Distance between the first and third maximum intensity detected

[songoku]

Homework Statement

Please see below

Relevant Equations

Not sure

My answer is 0.5 m (same as wavelength) but answer key is 1 m.

I thought the maximum intensity occurs at antinode and distance between adjacent antinodes is half of wavelength so the distance between first and third antinode is one wavelength.

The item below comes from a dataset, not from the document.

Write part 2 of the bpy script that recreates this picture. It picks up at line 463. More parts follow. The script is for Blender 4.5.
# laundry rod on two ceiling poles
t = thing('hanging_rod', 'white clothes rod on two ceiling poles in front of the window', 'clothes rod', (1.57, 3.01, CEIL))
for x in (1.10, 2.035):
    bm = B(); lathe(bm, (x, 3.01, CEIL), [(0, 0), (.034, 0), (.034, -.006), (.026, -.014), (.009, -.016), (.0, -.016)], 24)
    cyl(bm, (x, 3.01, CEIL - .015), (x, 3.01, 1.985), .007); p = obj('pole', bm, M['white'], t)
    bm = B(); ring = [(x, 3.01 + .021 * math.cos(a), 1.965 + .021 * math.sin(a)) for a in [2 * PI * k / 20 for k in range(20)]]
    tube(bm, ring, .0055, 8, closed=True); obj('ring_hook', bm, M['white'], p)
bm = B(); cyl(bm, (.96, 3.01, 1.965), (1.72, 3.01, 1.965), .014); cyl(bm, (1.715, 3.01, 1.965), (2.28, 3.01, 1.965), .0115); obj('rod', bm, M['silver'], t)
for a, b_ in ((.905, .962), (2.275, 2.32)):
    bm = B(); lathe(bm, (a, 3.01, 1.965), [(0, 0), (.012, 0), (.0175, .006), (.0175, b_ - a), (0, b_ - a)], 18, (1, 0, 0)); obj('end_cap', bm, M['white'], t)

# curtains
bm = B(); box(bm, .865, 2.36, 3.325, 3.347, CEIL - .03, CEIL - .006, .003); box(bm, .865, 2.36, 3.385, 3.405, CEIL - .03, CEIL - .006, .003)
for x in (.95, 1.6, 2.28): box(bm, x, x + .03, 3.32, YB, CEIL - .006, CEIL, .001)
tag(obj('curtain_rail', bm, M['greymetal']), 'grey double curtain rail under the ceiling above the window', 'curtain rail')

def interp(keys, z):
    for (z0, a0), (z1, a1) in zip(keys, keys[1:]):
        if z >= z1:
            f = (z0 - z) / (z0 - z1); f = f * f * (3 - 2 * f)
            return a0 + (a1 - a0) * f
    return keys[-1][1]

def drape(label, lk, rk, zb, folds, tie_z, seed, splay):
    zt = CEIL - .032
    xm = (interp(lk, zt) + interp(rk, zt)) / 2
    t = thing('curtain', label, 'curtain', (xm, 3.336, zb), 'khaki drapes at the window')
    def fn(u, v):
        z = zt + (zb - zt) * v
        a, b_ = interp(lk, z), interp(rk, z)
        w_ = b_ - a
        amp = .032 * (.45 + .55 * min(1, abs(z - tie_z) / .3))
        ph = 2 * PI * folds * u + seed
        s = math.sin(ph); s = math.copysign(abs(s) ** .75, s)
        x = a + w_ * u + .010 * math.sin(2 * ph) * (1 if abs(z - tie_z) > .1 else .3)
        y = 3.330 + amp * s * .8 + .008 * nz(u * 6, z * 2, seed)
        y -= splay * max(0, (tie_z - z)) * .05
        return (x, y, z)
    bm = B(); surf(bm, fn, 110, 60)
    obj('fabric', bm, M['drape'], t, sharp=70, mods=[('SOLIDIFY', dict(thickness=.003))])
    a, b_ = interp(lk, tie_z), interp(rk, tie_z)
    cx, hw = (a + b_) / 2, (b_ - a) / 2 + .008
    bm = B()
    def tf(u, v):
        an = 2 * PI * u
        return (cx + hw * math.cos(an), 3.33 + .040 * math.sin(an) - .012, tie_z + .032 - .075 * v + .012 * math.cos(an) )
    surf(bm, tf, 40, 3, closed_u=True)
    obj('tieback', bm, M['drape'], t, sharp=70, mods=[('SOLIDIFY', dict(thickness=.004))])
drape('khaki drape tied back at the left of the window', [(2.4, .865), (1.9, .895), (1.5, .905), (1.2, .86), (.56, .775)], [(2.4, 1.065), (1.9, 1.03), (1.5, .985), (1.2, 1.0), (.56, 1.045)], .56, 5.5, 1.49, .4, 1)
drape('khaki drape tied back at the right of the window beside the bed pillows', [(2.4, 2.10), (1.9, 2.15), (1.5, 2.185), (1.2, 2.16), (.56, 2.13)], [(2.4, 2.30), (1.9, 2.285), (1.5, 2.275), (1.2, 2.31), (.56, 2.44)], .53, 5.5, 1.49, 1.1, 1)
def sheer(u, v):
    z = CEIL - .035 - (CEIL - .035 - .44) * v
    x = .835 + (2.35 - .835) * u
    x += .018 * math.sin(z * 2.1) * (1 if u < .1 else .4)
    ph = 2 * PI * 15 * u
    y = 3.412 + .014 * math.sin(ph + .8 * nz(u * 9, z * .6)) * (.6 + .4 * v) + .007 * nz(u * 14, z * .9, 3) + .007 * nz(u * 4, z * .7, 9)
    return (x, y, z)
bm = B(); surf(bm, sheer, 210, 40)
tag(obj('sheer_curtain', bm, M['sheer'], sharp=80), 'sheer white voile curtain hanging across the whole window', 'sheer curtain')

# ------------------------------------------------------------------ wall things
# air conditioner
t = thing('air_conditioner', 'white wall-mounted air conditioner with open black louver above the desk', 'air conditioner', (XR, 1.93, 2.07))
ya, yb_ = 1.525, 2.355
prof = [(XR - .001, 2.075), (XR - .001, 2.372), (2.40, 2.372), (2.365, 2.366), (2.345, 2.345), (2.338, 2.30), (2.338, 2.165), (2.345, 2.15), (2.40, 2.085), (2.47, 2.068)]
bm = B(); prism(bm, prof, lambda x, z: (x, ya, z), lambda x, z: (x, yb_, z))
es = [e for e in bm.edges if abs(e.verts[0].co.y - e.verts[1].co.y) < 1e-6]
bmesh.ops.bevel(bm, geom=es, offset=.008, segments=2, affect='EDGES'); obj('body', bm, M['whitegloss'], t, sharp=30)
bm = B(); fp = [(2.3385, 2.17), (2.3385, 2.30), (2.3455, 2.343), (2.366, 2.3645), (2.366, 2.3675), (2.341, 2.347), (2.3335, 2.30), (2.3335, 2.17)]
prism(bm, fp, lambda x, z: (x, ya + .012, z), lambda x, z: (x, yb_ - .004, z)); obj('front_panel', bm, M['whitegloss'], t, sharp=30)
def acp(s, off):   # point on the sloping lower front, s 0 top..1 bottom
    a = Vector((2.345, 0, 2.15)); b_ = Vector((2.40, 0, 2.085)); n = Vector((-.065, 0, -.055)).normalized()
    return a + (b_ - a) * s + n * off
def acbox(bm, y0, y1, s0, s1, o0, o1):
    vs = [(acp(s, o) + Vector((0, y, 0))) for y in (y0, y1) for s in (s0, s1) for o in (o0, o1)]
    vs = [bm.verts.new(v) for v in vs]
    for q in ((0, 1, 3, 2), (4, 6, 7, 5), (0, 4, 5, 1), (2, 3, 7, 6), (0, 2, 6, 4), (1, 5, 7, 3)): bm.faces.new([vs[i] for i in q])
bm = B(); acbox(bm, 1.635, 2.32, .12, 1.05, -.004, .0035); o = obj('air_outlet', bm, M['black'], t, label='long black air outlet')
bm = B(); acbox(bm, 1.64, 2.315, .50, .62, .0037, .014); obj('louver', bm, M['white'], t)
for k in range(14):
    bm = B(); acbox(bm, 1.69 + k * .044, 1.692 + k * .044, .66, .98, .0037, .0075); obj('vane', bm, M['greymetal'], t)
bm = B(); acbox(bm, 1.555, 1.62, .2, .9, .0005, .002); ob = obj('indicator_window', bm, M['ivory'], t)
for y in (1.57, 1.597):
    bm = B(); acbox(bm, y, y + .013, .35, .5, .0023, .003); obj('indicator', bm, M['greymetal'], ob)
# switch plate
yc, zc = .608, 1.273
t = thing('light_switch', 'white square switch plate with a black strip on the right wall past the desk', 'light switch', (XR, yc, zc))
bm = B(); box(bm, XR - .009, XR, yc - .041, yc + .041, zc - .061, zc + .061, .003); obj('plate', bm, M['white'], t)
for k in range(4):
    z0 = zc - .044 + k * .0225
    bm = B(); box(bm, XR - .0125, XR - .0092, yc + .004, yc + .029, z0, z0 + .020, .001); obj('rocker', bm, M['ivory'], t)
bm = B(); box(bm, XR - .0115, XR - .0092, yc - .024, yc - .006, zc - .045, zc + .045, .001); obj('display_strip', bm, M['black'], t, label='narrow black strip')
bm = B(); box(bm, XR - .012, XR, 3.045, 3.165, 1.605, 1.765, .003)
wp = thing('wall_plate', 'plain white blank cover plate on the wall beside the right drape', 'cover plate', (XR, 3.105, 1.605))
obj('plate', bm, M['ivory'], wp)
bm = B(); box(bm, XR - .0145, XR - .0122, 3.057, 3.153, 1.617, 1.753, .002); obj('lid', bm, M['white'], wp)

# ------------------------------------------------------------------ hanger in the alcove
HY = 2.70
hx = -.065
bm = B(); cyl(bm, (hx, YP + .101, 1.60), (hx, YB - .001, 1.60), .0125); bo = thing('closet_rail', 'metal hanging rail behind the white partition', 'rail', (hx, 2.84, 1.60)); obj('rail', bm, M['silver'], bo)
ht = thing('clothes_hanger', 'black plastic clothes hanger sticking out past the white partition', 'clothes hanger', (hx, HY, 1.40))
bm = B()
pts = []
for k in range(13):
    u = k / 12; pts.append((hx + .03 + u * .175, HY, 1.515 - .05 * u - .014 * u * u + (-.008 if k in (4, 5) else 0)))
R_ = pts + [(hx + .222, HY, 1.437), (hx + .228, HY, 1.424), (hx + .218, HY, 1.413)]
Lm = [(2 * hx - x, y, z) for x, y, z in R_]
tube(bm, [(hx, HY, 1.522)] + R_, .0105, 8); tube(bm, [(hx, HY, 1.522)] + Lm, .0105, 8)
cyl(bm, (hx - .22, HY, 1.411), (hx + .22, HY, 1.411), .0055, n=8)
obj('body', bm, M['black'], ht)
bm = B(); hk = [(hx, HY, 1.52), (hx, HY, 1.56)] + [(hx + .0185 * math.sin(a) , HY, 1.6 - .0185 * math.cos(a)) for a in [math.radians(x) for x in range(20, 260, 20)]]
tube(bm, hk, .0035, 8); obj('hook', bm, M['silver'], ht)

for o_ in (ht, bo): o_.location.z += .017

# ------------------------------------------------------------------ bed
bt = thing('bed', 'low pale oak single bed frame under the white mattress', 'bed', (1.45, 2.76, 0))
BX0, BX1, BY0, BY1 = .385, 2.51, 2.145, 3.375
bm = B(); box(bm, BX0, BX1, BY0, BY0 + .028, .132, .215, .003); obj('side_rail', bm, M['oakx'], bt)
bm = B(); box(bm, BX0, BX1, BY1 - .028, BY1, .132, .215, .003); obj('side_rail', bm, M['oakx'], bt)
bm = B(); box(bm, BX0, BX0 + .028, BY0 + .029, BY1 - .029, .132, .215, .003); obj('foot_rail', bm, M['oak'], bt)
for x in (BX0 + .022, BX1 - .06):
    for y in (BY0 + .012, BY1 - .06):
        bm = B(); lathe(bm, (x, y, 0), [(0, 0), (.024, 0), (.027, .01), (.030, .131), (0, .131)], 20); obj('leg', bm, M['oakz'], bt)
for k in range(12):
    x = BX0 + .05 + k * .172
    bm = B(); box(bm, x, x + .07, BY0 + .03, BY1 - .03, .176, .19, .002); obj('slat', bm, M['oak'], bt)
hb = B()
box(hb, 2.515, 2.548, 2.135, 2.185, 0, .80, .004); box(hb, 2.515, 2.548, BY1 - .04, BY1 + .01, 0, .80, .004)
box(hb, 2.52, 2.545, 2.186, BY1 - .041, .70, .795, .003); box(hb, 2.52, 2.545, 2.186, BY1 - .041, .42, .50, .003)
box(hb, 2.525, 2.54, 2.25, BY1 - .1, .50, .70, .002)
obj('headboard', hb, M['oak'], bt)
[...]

Where is my mistake? Thanks

 

[Orodruin]

Your reasoning seems good to me. The distance between consecutive maxima should be half a wave length so the distance between the first and the third should be a full wave length.

 

[songoku]

Thnk you very much Orodruin

 

[kuruman]

I think that the answer key answer was erroneously arrived at by starting at the criterion for constructive interference that the path length difference is an integer number of wavelengths. Then one could argue that If one starts at the midpoint and moves to the left by half a wavelength, the path length difference will be a full wavelength and two full wavelengths (1.0 m) if one skips the maximum in-between. However, this argument is flawed because the waves are traveling in opposite directions and a standing wave is set up. This can be confirmed mathematically by writing formal expressions for each wave and adding them.

 

[Orodruin]

I don’t think it matters much exactly how the answer key got it wrong as much as the correct argument:

Letting the distance between the sources be $L$ and the distance of a point on the line between the sources to the left source $x$, constructive interference occurs when the distances to the sources equal an integer $n$ wavelengths $\lambda$, i.e., when
$$
(L-x)-x = n\lambda \quad \Leftrightarrow \quad
x = \frac L2 - \frac{n\lambda}{2}.
$$
Consequently, the difference in $x$ for consecutive $n$ is $\lambda/2$.